Yoshida-Machino Futon Cleaning, Inc.
On my first trip to France, I fell in love with Paris. It just felt like home for some reason.
Mostly this was thanks to Taro's girlfriend at the time. Her father was some Spaniard nouveau rich hombre dude who hit the lottery. All other aspects of her life were offbeat, as well. I think she was a gypsy, and I mean that in a "spinning dervish nomadic salt of the earth" type of way. She and Taro had met on his 2-year journey across Australasiurope (easier to show on a map than describe it with words), and he had spent 6 months with her living on the streets of Paris with interesting people.
I met some of them after spending a few days in Bordeax with friends (and my dad!). Nighttime arrival to the cold, foggy streets of Paris was kind of a shock after the hot afternoons sampling sparkling wines in St. Emilion. We got lost a while but eventually found the squatters camp where Taro's friends were sleeping. Every last one of them were icons of Parisian street culture. Nose rings, tattoos, passable English, and real friendly to friends of friends. We spent a few nights partying out with them. They had these wild ghetto parties, where the commotion would start in a single apartment room then spread to surrounding rooms and eventually the whole apartment complex. Only still images of those nights flash through my mind when I try to recall everything that happened. Egg-sized balls of nepalese choco shaped into miniature Incan gods. Karaoke speakers pushing the voice of would-be Solaars so hard the cones cracked, then disintegrated. Olive drab cots covered with yellowing futons that leaked cottony entrails onto a beer-damped carpet. And a guy who looked Laotian.
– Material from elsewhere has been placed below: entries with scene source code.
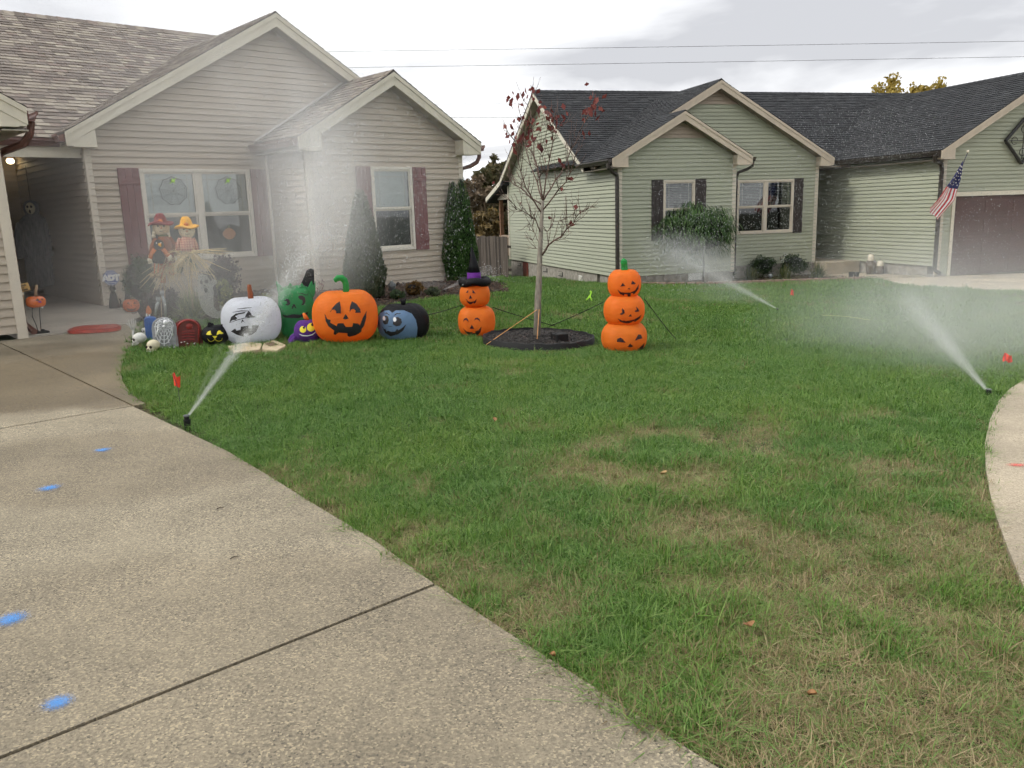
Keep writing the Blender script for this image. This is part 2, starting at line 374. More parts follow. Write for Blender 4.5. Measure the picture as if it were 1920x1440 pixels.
EDGE = [(275,603),(262,630),(244,655),(231,678),(226,696),(230,717),(244,738),(262,753),(300,774),(350,800),(420,845),(500,893),(560,931),(620,968),(700,1016),(815,1100),(950,1190),(1100,1285),(1250,1385),(1335,1440)]
edge_w = [tuple(gp(x, y)[:2]) for x, y in EDGE]
def sub(poly, step=.35):
    out = []
    for i in range(len(poly)):
        p, q = poly[i], poly[(i+1) % len(poly)]; L = math.hypot(q[0]-p[0], q[1]-p[1]); k = max(1, int(L/step))
        out += [(p[0]+(q[0]-p[0])*t/k, p[1]+(q[1]-p[1])*t/k) for t in range(k)]
    return out
def slab(poly, name, mat, parent, top=.012, thick=.12, step=.5, inset=0):
    """a concrete slab draped on the ground: gridded top, vertical edges, worn arris"""
    poly = sub(poly, step); bm = bmesh.new()
    vs = [bm.verts.new((x, y, 0)) for x, y in poly]; f = bm.faces.new(vs); bmesh.ops.triangulate(bm, faces=[f])
    for _ in range(2):
        el = [e for e in bm.edges if e.calc_length() > 1.2]
        if el: bmesh.ops.subdivide_edges(bm, edges=el, cuts=1); bmesh.ops.triangulate(bm, faces=bm.faces[:])
    for v in bm.verts: v.co.z = ground(v.co.x, v.co.y)+top
    for f in bm.faces:
        if f.normal.z < 0: f.normal_flip()
    bm.normal_update()
    for f in bm.faces:
        if f.normal.z < 0: f.normal_flip()
    be = [e for e in bm.edges if e.is_boundary]
    r = bmesh.ops.extrude_edge_only(bm, edges=be)
    for v in r['geom']:
        if isinstance(v, bmesh.types.BMVert): v.co.z -= thick
    bmesh.ops.recalc_face_normals(bm, faces=bm.faces[:])
    me = bpy.data.meshes.new(name); bm.to_mesh(me); bm.free(); me.materials.append(MATS[mat])
    o = bpy.data.objects.new(name, me); COL.objects.link(o); o.parent = parent; return o
def band(poly, n, lo, hi): 
    p = clip_half(poly, n[0], n[1], hi); return clip_half(p, -n[0], -n[1], -lo)
nd = (LDv.x, LDv.y); nu = (LFv.x, LFv.y)
DRIVE = edge_w + [lw(1.66, -2.5), lw(-4.5, -2.5), lw(-4.5, 12.0), lw(2.44, 12.0), lw(3.2, 11.93)]
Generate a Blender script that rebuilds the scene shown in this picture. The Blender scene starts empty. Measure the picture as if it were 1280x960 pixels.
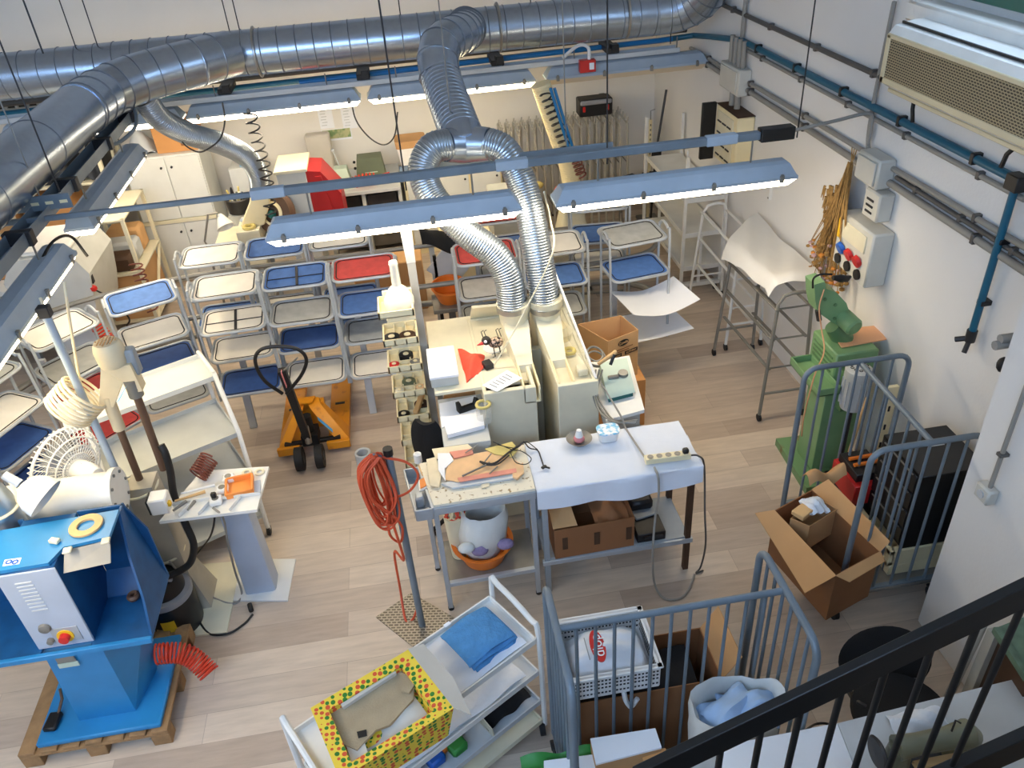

The next day, in one of those strange coincidences that utterly convince you that everything is somehow connected, Taro brings up a new business idea. Apparently he had not not seen the futon I described above, but had noticed other futons that his friends used and proposed that we start a futon cleaning business. To this day I have no idea if he was serious or not, but I ran with the idea in a flurry of verbal diarrhea: Funto cleaning? I have zero knowledge of the subject! Oh, you want to bring an somebody who has experience here? Why not just airlift an old man and his entire shop from the riverside in Kyoto and set him up in front of the Arc?
For some reason, this idea never got past the early discussion stage.
Before we came back to Nippon, there was another futon coincidence. We were at the street markets watching these African guys cook bright red sausages over oil drum fires. These are the goat sausages called marguez that sometimes have hair in them; they are the ultimate ghetto food and melikeslikeslikes. Stuffed in baguettes ala kebab, these were second in yumminess only to roast duck on that trip. I walked through the market and browsed while stuffing my face, pink grease streaming down my chin - ah, the joy of unashamed public gluttony! We passed through stalls offering cheap clothes, toys, junk. It was refreshing to see cheap clothes and oily plastic products from somewhere other than Asia for a change. We saw clothes made in Senegal, and a teacup made in Luxembourg (!). Then we came upon the drums.
There were several adjacent stalls selling hand-made djembes, ashikos, and other hand drums. It was a sea of drumming wonderfulness. These were the real deal, hand-carved from wood with rough metal fittings or (depending on price) intricate hand-tied webbing for holding on the goat skin heads. I could not help but taste the spicy sausage stuck in my teeth and wonder if I could buy a whole animal bit by bit... After all, there were those leaf spring knives with goat horn grips at the earlier stalls.
To make a long story short, I bought a shitload of djembes. As in, too many to carry home. Far too many. Taro's girlfriend offered to send them to me if I would send her some disposable hand warmers and a futon from Japan in exchange. I asked why she needed a futon. Apparently her sister's had gotten funky and stank to high hell no matter how many times it was hand-washed, because the filling started to mildew before it could completely dry...
Does anybody know if there's a futon cleaning shop in Paris now?